Summary: US industrial output up 0.2% in May, below market expectations; up 5.8% over past 12 months; driven by falls in publishing, logging; capacity utilisation rate up 0.1ppt to 79.0%, still short of long-term average.
The Federal Reserve’s industrial production (IP) index measures real output from manufacturing, mining, electricity and gas company facilities located in the United States. These sectors are thought to be sensitive to consumer demand and so some leading indicators of GDP use industrial production figures as a component.
US production collapsed through March and April of 2020 before recovering the ground lost over the fifteen months to July 2021.
According to the Federal Reserve, US industrial production expanded by 0.2% on a seasonally adjusted basis in May.

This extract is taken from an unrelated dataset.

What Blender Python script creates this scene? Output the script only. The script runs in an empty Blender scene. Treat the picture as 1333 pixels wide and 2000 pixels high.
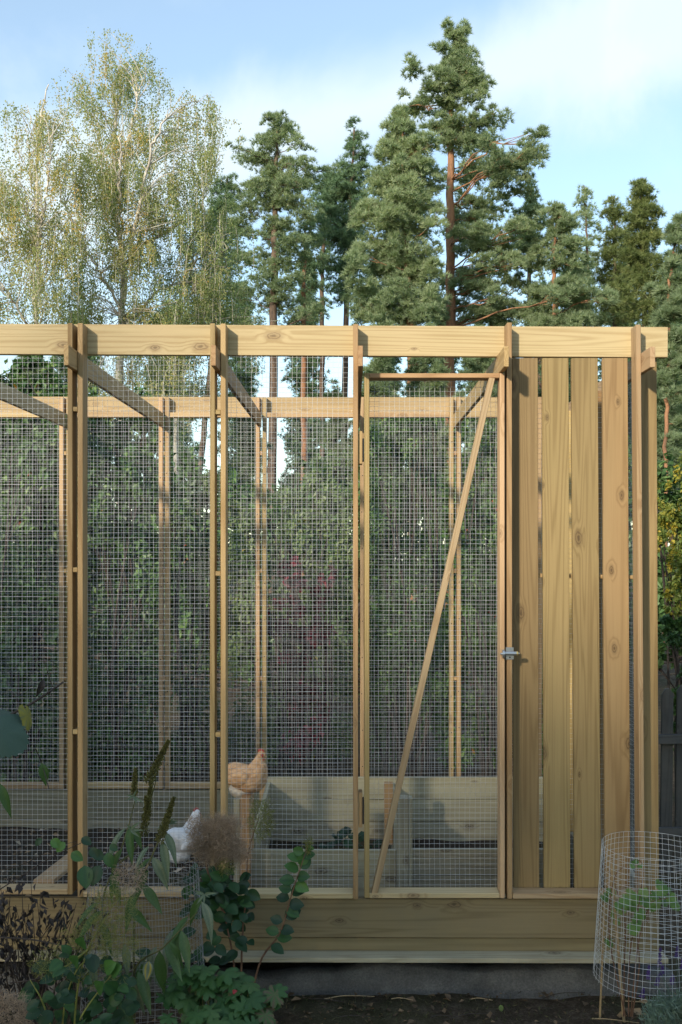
import bpy, bmesh, math, random
import numpy as np
from mathutils import Vector, Matrix

random.seed(7)
rng = np.random.default_rng(7)
C = bpy.context.scene.collection
SC = bpy.context.scene
R = math.radians

# ------------------------------------------------------------------ camera
ZC, F, X0, Y0, D = 1.77, 1944.0, 689.0, 1075.0, 3.888
cam_data = bpy.data.cameras.new('camera')
cam = bpy.data.objects.new('camera', cam_data)
C.objects.link(cam)
cam.location = (0, 0, ZC)
cam.rotation_euler = (R(90), 0, 0)
cam_data.sensor_fit = 'VERTICAL'
cam_data.sensor_height = 36.0
cam_data.lens = 35.0
cam_data.shift_x = -22.5 / 2000
cam_data.shift_y = 75.0 / 2000
cam_data.clip_start = 0.05
cam_data.clip_end = 1000
SC.camera = cam

# ------------------------------------------------------------------ sky and sun
SUN_AZ, SUN_EL = R(180 + 30), R(21)          # clockwise from +Y (north); behind the camera and to its left
SUN_DIR = Vector((math.sin(SUN_AZ) * math.cos(SUN_EL), math.cos(SUN_AZ) * math.cos(SUN_EL), math.sin(SUN_EL)))
world = bpy.data.worlds.new('World')
SC.world = world
world.use_nodes = True
wn, wl = world.node_tree.nodes, world.node_tree.links
wn.clear()
w_out = wn.new('ShaderNodeOutputWorld')
w_bg = wn.new('ShaderNodeBackground')
w_bg.inputs['Strength'].default_value = 0.13
w_sky = wn.new('ShaderNodeTexSky')
w_sky.sky_type = 'NISHITA'
w_sky.sun_disc = False
w_sky.sun_elevation = SUN_EL
w_sky.sun_rotation = SUN_AZ
w_sky.air_density = 1.0
w_sky.dust_density = 0.7
w_sky.ozone_density = 1.0
w_tc = wn.new('ShaderNodeTexCoord')
def wnoise(scale, detail, rough, vec, dist=0.0):
    n = wn.new('ShaderNodeTexNoise')
    n.inputs['Scale'].default_value = scale
    n.inputs['Detail'].default_value = detail
    n.inputs['Roughness'].default_value = rough
    n.inputs['Distortion'].default_value = dist
    wl.new(vec, n.inputs['Vector'])
    return n.outputs['Fac']
def wmath(op, a, b=None, c=None):
    n = wn.new('ShaderNodeMath'); n.operation = op
    for i, v in enumerate((a, b, c)):
        if v is None: continue
        if isinstance(v, (int, float)): n.inputs[i].default_value = v
        else: wl.new(v, n.inputs[i])
    return n.outputs[0]
def wdot(vec, xyz):
    n = wn.new('ShaderNodeVectorMath'); n.operation = 'DOT_PRODUCT'
    wl.new(vec, n.inputs[0]); n.inputs[1].default_value = xyz
    return n.outputs['Value']
wdir = w_tc.outputs['Generated']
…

The result was less than the 0.5% increase which had been generally expected and well below April’s 1.4% jump after it was revised up from 1.1%. On an annual basis, the growth rate slowed from April’s revised figure of 6.3% to 5.8%.
“The weakness in manufacturing was driven by falls in publishing and logging,” said ANZ Head of Australian Economics David Plank. “Production of wood products fell 2.6%, which reflected the weakness in housing starts as residential construction weakens.”

US Treasury bond yields moved considerably higher, especially at the short end. By the close of business, the 2-year Treasury yield had jumped 9bps to 3.19% while 10-year and 30-year yields both finished 3bps higher at 3.23% and 3.28% respectively.
The same report includes US capacity utilisation figures which are generally accepted as an indicator of future investment expenditure and/or inflationary pressures. Capacity usage had hit a high for the last business cycle in early 2019 before it began a downtrend which ended with April 2020’s multi-decade low of 64.2%. May’s reading increased from April’s revised figure of 78.9% to 79.0%, still short of the long-term average of 80.1%.
While the US utilisation rate’s correlation with the US jobless rate is solid, it is not as high as the comparable correlation in Australia.